Effect of Residual Shear Stresses on Released Strains in Isotopic and Orthotropic Materials Measured by the Slitting Method

Abstract

This paper investigates the effect of shear stresses on the determination of residual stresses in isotropic and orthotropic materials by the slitting method. A great deal of research effort is focused on the estimation of the residual stress component normal to the slit face using strain data measured by strain gauges installed on the top or the back surface of the stressed specimens. However, the slitting process will also release two in-plane and out-of-plane shear stress components, which may influence the measured strains. For the two specimens of carbon/epoxy and glass/epoxy laminated composites as well as a steel specimen, the distribution of released strains on the top and the back surfaces due to the shear stresses is calculated using finite element method and compared with those due to the residual normal stress.
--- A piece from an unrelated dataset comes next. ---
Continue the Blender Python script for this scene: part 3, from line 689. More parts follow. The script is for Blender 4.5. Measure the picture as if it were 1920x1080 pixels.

The results show that on the back surface, the shear stresses have a very small effect on the measured strains. However, on the top surface, strains due to the residual shear stresses are significant compared with those due to the residual normal stress and cannot be ignored. A method using two top surface strain gauges in both sides of the slit is presented to separate the effects of normal and shear stresses from each other. Also, strains due to the in-plane and the out-of-plane shear stresses could be isolated from each other. If these separations could be carried out successfully, the residual shear stress can be calculated by the proposed formulation.